Kultursommer Rheinland-Pfalz hält am Motto „Ostwind“ fest

Die rheinland-pfälzische Kulturministerin Katharina Binz (Grüne) hat sich dagegen ausgesprochen, das Motto „Ostwind“ für den Kultursommer Rheinland-Pfalz 2022 zu ändern. Sie verteidigt die Überschrift mit dem Argument, diese sei Teil eines vierjährigen Zyklus, der in alle Himmelsrichtungen blickt. „Trotz des Krieges in der Ukraine werden wir an diesem Thema festhalten“, so die Politikerin. Ihrem Ministerium sei es weiterhin sehr wichtig, sich mit der Kultur der osteuropäischen Länder auseinanderzusetzen.

Mit Blick auf die Fluchtwelle aus der Ukraine und den Zensurmaßnahmen in Russland sagt Binz, man werde programmlich auf den Krieg reagieren müssen.

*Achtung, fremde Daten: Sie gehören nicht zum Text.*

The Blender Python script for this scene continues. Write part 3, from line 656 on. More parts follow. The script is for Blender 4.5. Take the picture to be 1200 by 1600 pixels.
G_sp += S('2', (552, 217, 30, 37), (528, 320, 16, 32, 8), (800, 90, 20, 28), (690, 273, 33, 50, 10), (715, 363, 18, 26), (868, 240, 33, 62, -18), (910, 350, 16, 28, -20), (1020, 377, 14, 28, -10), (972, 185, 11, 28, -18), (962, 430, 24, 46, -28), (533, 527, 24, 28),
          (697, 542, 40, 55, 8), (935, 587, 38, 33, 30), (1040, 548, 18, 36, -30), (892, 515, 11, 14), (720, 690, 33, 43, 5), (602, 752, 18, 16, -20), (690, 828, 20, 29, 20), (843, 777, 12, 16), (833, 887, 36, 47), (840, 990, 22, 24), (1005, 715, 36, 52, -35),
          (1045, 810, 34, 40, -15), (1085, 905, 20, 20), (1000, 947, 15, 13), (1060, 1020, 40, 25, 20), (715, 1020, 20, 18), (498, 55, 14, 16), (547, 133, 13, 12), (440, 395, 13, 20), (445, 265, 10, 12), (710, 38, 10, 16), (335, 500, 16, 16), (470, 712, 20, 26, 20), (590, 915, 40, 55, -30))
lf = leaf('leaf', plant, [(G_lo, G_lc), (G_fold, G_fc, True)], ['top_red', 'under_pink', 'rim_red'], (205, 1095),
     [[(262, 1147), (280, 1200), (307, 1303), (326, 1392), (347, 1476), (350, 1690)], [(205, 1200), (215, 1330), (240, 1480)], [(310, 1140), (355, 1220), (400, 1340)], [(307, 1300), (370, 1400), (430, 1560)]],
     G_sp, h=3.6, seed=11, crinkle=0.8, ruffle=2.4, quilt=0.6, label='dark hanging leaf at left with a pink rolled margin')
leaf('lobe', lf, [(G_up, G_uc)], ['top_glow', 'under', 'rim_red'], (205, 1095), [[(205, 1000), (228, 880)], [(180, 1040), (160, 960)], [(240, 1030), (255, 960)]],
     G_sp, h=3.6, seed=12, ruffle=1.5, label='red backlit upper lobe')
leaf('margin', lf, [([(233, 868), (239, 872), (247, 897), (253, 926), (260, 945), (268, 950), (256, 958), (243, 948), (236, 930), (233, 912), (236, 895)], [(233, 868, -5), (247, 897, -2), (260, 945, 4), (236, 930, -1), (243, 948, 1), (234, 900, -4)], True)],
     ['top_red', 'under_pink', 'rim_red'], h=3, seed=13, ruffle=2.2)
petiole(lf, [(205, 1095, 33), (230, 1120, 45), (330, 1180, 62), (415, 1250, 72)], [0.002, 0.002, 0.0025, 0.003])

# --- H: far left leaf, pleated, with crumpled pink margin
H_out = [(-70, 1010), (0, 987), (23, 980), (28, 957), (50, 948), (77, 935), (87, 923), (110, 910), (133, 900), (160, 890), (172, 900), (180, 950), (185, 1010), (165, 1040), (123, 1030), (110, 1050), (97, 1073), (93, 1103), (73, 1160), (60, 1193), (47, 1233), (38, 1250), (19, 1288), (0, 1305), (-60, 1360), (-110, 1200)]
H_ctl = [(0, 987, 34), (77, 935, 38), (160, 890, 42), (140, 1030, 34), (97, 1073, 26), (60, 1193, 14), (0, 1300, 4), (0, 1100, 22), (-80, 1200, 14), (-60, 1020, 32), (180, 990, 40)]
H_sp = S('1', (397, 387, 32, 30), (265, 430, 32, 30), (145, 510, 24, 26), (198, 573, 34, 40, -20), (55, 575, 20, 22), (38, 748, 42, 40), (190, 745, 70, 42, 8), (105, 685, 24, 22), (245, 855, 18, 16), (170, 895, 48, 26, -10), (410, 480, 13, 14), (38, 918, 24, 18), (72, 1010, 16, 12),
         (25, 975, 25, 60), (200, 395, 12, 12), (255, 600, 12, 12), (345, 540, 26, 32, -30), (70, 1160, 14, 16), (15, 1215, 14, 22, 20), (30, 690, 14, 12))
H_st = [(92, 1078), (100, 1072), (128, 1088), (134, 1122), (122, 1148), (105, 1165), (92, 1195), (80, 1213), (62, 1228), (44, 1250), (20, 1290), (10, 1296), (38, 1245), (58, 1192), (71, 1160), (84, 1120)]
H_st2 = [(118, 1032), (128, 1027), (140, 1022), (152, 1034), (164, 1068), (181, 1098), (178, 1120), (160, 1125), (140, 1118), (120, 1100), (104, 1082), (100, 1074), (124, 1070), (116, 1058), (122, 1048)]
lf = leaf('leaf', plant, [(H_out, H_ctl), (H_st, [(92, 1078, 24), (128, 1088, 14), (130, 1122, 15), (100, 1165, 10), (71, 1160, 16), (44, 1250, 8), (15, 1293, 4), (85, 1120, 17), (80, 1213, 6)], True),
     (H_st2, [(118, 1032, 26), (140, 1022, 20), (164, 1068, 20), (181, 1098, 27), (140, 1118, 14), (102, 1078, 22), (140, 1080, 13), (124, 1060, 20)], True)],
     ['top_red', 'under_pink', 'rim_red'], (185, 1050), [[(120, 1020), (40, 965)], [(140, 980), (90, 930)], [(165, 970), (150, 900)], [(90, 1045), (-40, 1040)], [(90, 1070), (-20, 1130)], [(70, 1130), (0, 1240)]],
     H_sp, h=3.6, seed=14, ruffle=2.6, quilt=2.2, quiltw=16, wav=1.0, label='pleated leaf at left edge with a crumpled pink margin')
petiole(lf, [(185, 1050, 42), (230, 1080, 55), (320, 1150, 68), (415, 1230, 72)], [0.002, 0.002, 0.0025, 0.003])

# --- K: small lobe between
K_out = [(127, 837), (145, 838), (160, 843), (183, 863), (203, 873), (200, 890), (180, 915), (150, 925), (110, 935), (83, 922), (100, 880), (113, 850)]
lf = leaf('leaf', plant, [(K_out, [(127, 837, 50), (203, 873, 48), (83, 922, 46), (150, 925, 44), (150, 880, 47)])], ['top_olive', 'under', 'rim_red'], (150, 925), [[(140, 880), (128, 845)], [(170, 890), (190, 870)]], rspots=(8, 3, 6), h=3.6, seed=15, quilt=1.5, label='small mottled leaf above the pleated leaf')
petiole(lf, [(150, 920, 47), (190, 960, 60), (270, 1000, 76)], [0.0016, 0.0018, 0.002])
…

Allerdings mahnt Binz, die seit 2021 im Amt ist, beim Umgang mit russischen Künstler*innen auch zu einem „differenzierten Vorgehen“: „Was wir nicht machen, sind Kooperationen mit staatlichen Kultureinrichtungen Russlands. Auch diese müssen von den Sanktionen betroffen sein“. Anders sei das aber bei Angehörigen der so genannten „freien Szene“, die beim Kultursommer Rheinland-Pfalz stark vertreten sei.